Lo que más llama la atención del depuesto mandatario ha sido su genuina indignación frente a lo que él considera que es la deslealtad de una gente que no le agradece todo lo que ha hecho por ellos. Igual que el padre abusivo que doblega a sus retoños y luego se sorprende cuando éstos se rebelan y huyen de la casa.

Dudo mucho que Mubarak (y la larga lista de déspotas empeñados en morir aferrados al poder) haya leído Madame Bovary, la gran novela de Gustave Flaubert. O que tenga conocimiento de que el escritor galo, totalmente sumergido en la piel de su trágica protagonista, llegó a afirmar, "Madame Bovary c’est moi". Egipto era él y sin su presencia el mundo y las pirámides se les vendrían encima en un final apocalíptico. Mientras la muchedumbre ya se había subido al carro de la transición, Mubarak permaneció ciego y sordo, refugiado en el invierno de sus palacios. Sus vástagos se han levantado contra él y cambiaron el final de la historia de Saturno devorándose a sus hijos.

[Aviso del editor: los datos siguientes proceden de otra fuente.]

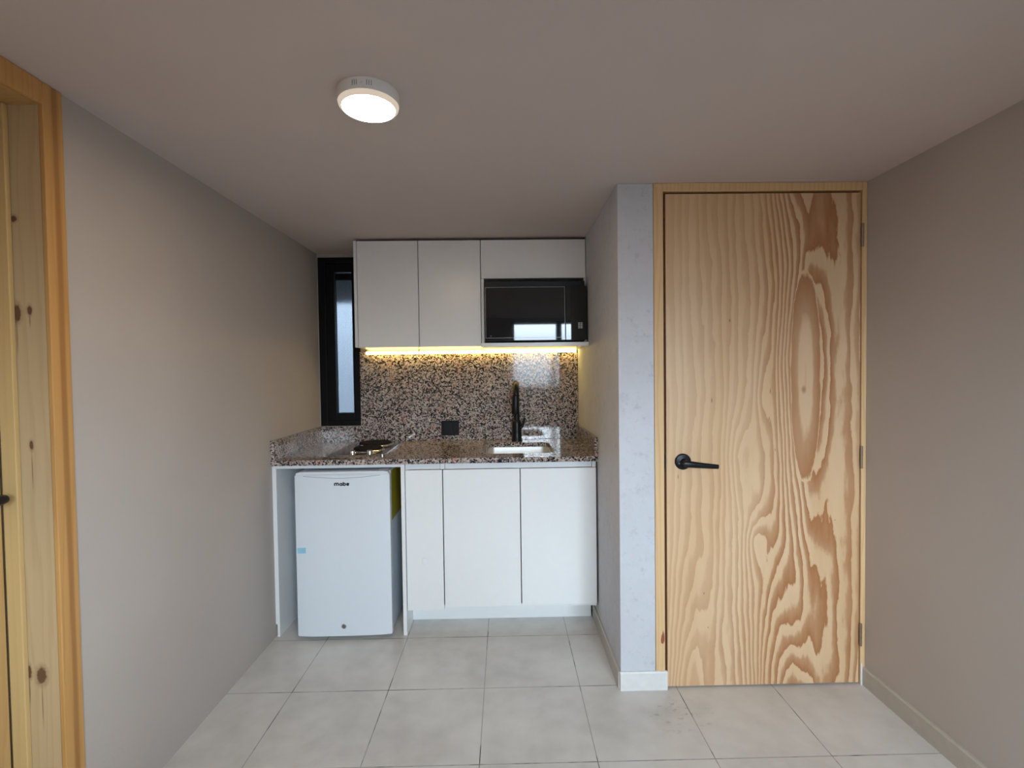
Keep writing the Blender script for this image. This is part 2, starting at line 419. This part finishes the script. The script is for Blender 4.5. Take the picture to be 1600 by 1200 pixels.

En medio del caos y el júbilo, el futuro de Egipto se presenta incierto. Sin embargo, Hosni Mubarak ha sido forzado a despertar de su alucinación ególatra, cercado por un estallido social que ha escapado de su férreo control. De lo contrario, habría acabado como los gobernantes rumanos Nicolás y Elena Ceauceşcu, quienes poco antes de ser ejecutados por sus propios hombres, incrédulos, dijeron, "Cómo nos hacen esto si son como nuestros hijos". Adiós al emperador desnudo.